(Task):
Drop every picture. Then return, exactly, the lines from the beginning of the listing below through the one containing "PI = math.pi".

(Given data):

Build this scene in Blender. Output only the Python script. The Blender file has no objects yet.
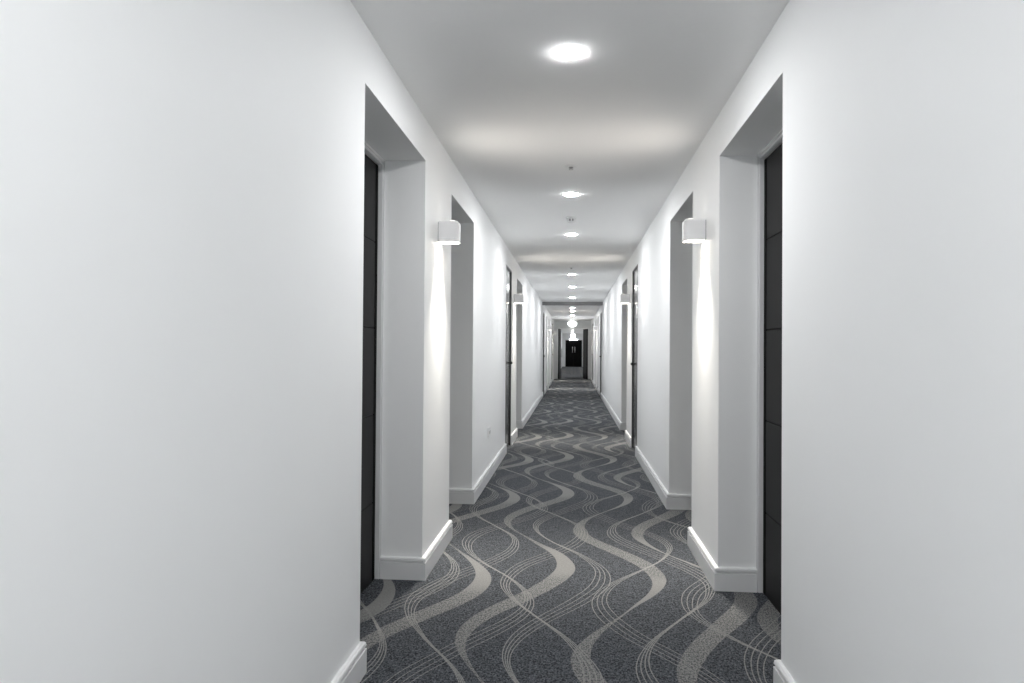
import bpy, bmesh, math
from mathutils import Vector, Matrix

scene = bpy.context.scene
COL = scene.collection
PI = math.pi

# ---------------------------------------------------------------- dimensions (metres)
WL, WR = 0.7766, 0.7336          # left and right wall distance from the lens axis
H = 2.4066                       # ceiling height
HEAD = 2.189                     # doorway soffit height
EYE = 1.2
Y_BACK, Y_END = -4.2, 51.2
RECS = {-1: 0.220, 1: 0.190}      # recess depth to the front of the door frame
DOORS = {-1: 0.245, 1: 0.214}    # recess depth to the door face
BB_H, BB_T = 0.115, 0.021

# ---------------------------------------------------------------- helpers
def link(o, parent=None):
    COL.objects.link(o)
    if parent is not None:
        o.parent = parent
    return o

def tag(o, label=None, cat=None, group=None, kind=None):
    if label: o['label'] = label
    if cat: o['category'] = cat
    if group: o['group'] = group
    if kind: o['kind'] = kind
    return o

def obj(name, bm, mat, parent=None, smooth=False, loc=None):
    me = bpy.data.meshes.new(name)
    bmesh.ops.recalc_face_normals(bm, faces=bm.faces)
    bm.to_mesh(me); bm.free()
    for m in (mat if isinstance(mat, (list, tuple)) else [mat]):
        me.materials.append(m)
    if smooth:
        for p in me.polygons: p.use_smooth = True
    o = bpy.data.objects.new(name, me)
    if loc: o.location = loc
    return link(o, parent)

def empty(name, loc=(0, 0, 0), rz=0.0):
    o = bpy.data.objects.new(name, None)
    o.empty_display_size = 0.1
    o.location = loc; o.rotation_euler = (0, 0, rz)
    return link(o)

def add_box(bm, x0, x1, y0, y1, z0, z1, bevel=0.0, seg=2, mi=0):
    if x0 > x1: x0, x1 = x1, x0
    if y0 > y1: y0, y1 = y1, y0
    vs = [bm.verts.new((x, y, z)) for x in (x0, x1) for y in (y0, y1) for z in (z0, z1)]
    idx = [(0, 1, 3, 2), (4, 6, 7, 5), (0, 4, 5, 1), (2, 3, 7, 6), (0, 2, 6, 4), (1, 5, 7, 3)]
    fs = [bm.faces.new([vs[i] for i in f]) for f in idx]
    for f in fs: f.material_index = mi
    if bevel > 0:
        es = set(e for f in fs for e in f.edges)
        bmesh.ops.bevel(bm, geom=list(es), offset=bevel, segments=seg, profile=0.5, affect='EDGES')
    return fs

def add_quad(bm, pts, mi=0):
    f = bm.faces.new([bm.verts.new(p) for p in pts]); f.material_index = mi
    return f

def add_lathe(bm, prof, n=40, loc=(0, 0, 0), mi=0, close=False):
    """prof: list of (r, z); spun round the z axis."""
    rings = []
    for r, z in prof:
        if r < 1e-6:
            rings.append([bm.verts.new((loc[0], loc[1], loc[2] + z))])
        else:
            rings.append([bm.verts.new((loc[0] + r * math.cos(2 * PI * k / n), loc[1] + r * math.sin(2 * PI * k / n), loc[2] + z)) for k in range(n)])
    pairs = list(zip(rings[:-1], rings[1:]))
    if close: pairs.append((rings[-1], rings[0]))
    for a, b in pairs:
        for k in range(n):
            k2 = (k + 1) % n
            if len(a) == 1 and len(b) == 1: continue
            if len(a) == 1: f = bm.faces.new((a[0], b[k], b[k2]))
            elif len(b) == 1: f = bm.faces.new((a[k], b[0], a[k2]))
            else: f = bm.faces.new((a[k], b[k], b[k2], a[k2]))
            f.material_index = mi; f.smooth = True

def add_cyl(bm, p0, p1, r, n=16):
    p0, p1 = Vector(p0), Vector(p1)
    d = p1 - p0
    q = d.to_track_quat('Z', 'Y')
    a, b = [], []
    for k in range(n):
        v = q @ Vector((r * math.cos(2 * PI * k / n), r * math.sin(2 * PI * k / n), 0))
        a.append(bm.verts.new(p0 + v)); b.append(bm.verts.new(p1 + v))
    for k in range(n):
        f = bm.faces.new((a[k], a[(k + 1) % n], b[(k + 1) % n], b[k])); f.smooth = True
    bm.faces.new(a); bm.faces.new(b)

def copy_tree(o, parent=None):
    c = o.copy(); COL.objects.link(c)
    if parent is not None: c.parent = parent
    for ch in list(o.children): copy_tree(ch, c)
    return c

# ---------------------------------------------------------------- materials
def new_mat(name):
    m = bpy.data.materials.new(name); m.use_nodes = True
    nt = m.node_tree
    return m, nt, nt.nodes['Principled BSDF']

def plain(name, col, rough=0.5, metal=0.0, spec=0.5, bump=0.0, bscale=60.0, vary=0.0, vscale=4.0):
    m, nt, b = new_mat(name)
    b.inputs['Base Color'].default_value = (*col, 1)
    b.inputs['Roughness'].default_value = rough
    b.inputs['Metallic'].default_value = metal
    b.inputs['Specular IOR Level'].default_value = spec
    if bump or vary:
        g = nt.nodes.new('ShaderNodeNewGeometry')
    if bump:
        n = nt.nodes.new('ShaderNodeTexNoise'); n.inputs['Scale'].default_value = bscale; n.inputs['Detail'].default_value = 4
        nt.links.new(g.outputs['Position'], n.inputs['Vector'])
        bp = nt.nodes.new('ShaderNodeBump'); bp.inputs['Strength'].default_value = bump; bp.inputs['Distance'].default_value = 0.004
        nt.links.new(n.outputs['Fac'], bp.inputs['Height']); nt.links.new(bp.outputs['Normal'], b.inputs['Normal'])
    if vary:
        n2 = nt.nodes.new('ShaderNodeTexNoise'); n2.inputs['Scale'].default_value = vscale; n2.inputs['Detail'].default_value = 5
        nt.links.new(g.outputs['Position'], n2.inputs['Vector'])
        mx = nt.nodes.new('ShaderNodeMix'); mx.data_type = 'RGBA'
        mx.inputs[6].default_value = (*[c * (1 - vary) for c in col], 1)
        mx.inputs[7].default_value = (*[min(1, c * (1 + vary)) for c in col], 1)
        nt.links.new(n2.outputs['Fac'], mx.inputs[0]); nt.links.new(mx.outputs[2], b.inputs['Base Color'])
    return m

def glow(name, col, strength):
    m, nt, b = new_mat(name)
    b.inputs['Base Color'].default_value = (0.8, 0.8, 0.8, 1)
    b.inputs['Emission Color'].default_value = (*col, 1)
    b.inputs['Emission Strength'].default_value = strength
    return m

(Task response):
Build this scene in Blender. Output only the Python script. The Blender file has no objects yet.
import bpy, bmesh, math
from mathutils import Vector, Matrix

scene = bpy.context.scene
COL = scene.collection
PI = math.pi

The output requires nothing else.